§ **WORK REQUIRED**: Take the lines from the one bearing "Recreate this scene" to the one bearing "return Vector(((px - 800) / F * d, d, z))", inclusive, and reproduce them exactly; include no other line.

§ **Stored data**:

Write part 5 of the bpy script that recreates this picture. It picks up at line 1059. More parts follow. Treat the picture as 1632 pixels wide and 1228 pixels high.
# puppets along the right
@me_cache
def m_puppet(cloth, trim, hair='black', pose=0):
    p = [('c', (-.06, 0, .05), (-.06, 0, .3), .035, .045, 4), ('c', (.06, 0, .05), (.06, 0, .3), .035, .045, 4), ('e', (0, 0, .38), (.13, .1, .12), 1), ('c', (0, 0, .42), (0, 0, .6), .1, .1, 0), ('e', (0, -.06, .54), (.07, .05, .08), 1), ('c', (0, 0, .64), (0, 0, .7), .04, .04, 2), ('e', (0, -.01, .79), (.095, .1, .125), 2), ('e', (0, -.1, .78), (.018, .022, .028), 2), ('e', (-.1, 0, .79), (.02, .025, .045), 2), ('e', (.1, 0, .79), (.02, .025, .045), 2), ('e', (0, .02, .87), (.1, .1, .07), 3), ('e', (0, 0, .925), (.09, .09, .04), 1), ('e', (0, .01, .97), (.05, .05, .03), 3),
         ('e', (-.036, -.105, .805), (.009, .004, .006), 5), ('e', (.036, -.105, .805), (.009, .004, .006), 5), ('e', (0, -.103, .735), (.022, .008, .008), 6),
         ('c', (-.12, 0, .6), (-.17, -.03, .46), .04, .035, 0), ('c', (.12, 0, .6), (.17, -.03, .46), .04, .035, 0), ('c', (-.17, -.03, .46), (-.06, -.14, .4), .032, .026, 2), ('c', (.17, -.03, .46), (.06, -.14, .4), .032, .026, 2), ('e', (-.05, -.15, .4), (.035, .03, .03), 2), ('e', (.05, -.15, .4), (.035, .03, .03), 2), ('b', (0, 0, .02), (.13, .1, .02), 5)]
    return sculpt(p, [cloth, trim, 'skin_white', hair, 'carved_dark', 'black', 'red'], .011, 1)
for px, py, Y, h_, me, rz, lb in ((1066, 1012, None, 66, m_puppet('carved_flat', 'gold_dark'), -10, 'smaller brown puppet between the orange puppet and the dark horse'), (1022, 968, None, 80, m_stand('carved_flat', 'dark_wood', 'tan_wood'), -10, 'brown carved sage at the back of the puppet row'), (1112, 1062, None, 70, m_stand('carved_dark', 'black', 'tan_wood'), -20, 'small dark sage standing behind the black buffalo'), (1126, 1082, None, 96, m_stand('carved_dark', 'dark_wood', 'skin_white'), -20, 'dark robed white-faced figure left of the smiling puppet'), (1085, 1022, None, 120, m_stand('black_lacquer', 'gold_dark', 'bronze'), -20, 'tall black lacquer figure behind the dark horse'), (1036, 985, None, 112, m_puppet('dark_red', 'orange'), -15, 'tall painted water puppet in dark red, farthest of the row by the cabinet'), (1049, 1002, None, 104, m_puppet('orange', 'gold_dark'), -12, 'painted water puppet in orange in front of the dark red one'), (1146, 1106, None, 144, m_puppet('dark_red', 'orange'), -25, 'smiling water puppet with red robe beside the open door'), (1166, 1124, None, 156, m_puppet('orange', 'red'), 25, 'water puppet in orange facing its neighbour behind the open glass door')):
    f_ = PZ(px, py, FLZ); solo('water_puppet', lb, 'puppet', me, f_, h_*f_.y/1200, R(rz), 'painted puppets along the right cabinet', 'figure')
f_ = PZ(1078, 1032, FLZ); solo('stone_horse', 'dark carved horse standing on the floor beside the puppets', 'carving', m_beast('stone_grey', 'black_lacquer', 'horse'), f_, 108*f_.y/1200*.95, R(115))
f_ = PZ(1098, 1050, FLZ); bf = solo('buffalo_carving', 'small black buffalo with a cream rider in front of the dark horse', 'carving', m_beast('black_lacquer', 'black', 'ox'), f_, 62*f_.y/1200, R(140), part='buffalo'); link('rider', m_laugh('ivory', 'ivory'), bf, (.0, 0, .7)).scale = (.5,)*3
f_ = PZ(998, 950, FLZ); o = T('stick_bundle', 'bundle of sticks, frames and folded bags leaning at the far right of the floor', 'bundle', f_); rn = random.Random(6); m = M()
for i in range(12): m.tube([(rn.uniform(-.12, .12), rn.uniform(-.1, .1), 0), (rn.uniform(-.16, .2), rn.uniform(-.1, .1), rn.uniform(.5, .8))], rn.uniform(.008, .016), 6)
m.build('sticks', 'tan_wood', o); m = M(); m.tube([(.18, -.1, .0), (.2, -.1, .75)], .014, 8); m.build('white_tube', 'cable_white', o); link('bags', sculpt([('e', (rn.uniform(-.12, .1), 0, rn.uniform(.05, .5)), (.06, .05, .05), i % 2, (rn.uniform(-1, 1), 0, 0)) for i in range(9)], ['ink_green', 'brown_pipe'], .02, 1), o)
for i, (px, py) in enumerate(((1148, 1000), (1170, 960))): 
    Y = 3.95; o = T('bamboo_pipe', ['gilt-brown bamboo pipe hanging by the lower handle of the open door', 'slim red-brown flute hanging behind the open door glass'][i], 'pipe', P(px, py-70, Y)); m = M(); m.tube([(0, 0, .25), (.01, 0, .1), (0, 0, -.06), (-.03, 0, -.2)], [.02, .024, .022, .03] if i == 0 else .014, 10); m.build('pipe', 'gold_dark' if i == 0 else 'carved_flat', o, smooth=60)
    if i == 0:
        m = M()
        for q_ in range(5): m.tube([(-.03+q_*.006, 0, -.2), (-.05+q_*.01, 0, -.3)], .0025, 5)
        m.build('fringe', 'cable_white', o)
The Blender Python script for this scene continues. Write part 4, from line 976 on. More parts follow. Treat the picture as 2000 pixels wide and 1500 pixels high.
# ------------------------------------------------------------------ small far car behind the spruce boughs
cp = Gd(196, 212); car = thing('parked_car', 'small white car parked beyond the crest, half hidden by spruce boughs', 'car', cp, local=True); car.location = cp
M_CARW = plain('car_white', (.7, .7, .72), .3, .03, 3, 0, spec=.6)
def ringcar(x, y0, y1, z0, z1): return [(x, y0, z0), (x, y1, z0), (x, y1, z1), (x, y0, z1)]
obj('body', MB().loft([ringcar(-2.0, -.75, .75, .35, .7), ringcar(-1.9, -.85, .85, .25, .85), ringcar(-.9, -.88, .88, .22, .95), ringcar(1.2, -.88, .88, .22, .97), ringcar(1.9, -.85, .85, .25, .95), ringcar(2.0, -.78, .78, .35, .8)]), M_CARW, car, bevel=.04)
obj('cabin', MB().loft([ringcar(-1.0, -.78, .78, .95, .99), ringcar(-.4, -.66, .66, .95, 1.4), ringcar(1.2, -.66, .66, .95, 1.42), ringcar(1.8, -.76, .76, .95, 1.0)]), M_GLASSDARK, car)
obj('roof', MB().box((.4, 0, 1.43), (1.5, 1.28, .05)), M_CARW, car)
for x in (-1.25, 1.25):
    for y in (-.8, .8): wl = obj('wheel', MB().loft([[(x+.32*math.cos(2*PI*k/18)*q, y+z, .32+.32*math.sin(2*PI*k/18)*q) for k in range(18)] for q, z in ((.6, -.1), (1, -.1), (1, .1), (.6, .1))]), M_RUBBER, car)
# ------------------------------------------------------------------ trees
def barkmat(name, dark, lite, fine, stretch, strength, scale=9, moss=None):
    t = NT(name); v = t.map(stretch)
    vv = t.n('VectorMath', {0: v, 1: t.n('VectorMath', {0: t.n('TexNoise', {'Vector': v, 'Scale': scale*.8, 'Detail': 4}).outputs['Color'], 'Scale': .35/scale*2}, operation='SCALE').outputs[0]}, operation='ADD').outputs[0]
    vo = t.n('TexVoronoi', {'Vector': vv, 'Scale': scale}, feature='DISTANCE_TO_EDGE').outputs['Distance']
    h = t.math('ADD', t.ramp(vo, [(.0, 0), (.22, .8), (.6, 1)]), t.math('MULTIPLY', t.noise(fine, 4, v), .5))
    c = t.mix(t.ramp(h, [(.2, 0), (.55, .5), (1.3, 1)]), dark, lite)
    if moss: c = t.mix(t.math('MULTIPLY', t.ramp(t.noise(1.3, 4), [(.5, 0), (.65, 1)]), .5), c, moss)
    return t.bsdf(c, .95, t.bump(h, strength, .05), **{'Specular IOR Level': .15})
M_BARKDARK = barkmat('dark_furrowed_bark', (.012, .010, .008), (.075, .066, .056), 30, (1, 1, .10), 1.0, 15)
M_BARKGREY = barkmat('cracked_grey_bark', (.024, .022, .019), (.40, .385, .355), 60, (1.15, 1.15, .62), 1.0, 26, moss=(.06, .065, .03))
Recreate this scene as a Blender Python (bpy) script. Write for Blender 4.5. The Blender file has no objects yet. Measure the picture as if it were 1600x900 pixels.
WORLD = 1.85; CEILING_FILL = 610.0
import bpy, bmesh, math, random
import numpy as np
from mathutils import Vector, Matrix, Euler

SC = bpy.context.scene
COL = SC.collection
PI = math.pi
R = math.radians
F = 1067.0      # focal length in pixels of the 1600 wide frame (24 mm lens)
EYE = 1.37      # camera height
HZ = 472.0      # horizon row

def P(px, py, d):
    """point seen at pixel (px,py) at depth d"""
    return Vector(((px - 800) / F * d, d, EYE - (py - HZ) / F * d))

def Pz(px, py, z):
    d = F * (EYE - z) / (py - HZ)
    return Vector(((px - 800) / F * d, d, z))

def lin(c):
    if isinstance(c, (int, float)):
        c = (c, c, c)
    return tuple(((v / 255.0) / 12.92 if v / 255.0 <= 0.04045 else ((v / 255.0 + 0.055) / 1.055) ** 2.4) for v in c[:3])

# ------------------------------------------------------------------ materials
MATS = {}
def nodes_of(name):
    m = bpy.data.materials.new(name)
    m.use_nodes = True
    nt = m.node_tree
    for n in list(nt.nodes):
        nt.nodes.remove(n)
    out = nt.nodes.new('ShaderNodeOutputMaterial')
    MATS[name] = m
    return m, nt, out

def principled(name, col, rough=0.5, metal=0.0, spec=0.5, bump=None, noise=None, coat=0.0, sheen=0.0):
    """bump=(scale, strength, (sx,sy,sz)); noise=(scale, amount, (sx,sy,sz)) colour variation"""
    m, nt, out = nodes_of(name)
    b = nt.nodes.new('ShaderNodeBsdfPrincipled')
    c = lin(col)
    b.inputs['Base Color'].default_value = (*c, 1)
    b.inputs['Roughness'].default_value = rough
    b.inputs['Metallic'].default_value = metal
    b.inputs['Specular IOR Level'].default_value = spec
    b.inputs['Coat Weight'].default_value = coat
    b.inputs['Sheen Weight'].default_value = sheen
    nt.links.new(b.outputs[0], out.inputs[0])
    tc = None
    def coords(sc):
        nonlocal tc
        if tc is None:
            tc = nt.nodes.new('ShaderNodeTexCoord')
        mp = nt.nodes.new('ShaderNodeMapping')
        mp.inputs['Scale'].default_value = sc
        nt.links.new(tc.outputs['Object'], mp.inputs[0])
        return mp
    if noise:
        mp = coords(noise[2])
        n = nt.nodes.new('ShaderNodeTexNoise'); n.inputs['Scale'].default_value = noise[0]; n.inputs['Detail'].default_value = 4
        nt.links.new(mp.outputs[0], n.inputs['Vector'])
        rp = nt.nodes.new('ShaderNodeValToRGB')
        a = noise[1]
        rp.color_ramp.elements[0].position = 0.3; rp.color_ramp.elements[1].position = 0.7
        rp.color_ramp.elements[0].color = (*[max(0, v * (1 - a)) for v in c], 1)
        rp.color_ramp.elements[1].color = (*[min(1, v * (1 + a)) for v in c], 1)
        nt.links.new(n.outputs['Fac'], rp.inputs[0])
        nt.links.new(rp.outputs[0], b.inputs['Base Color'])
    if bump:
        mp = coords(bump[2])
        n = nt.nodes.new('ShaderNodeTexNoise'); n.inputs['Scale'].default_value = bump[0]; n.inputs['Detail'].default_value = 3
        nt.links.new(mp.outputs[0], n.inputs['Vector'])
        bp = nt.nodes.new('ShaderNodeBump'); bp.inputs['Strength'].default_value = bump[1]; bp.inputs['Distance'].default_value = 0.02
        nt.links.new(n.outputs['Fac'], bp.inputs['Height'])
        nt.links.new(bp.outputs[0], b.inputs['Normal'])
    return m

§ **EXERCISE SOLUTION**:
Recreate this scene as a Blender Python (bpy) script. Write for Blender 4.5. The Blender file has no objects yet. Measure the picture as if it were 1600x900 pixels.
WORLD = 1.85; CEILING_FILL = 610.0
import bpy, bmesh, math, random
import numpy as np
from mathutils import Vector, Matrix, Euler

SC = bpy.context.scene
COL = SC.collection
PI = math.pi
R = math.radians
F = 1067.0      # focal length in pixels of the 1600 wide frame (24 mm lens)
EYE = 1.37      # camera height
HZ = 472.0      # horizon row

def P(px, py, d):
    """point seen at pixel (px,py) at depth d"""
    return Vector(((px - 800) / F * d, d, EYE - (py - HZ) / F * d))

def Pz(px, py, z):
    d = F * (EYE - z) / (py - HZ)
    return Vector(((px - 800) / F * d, d, z))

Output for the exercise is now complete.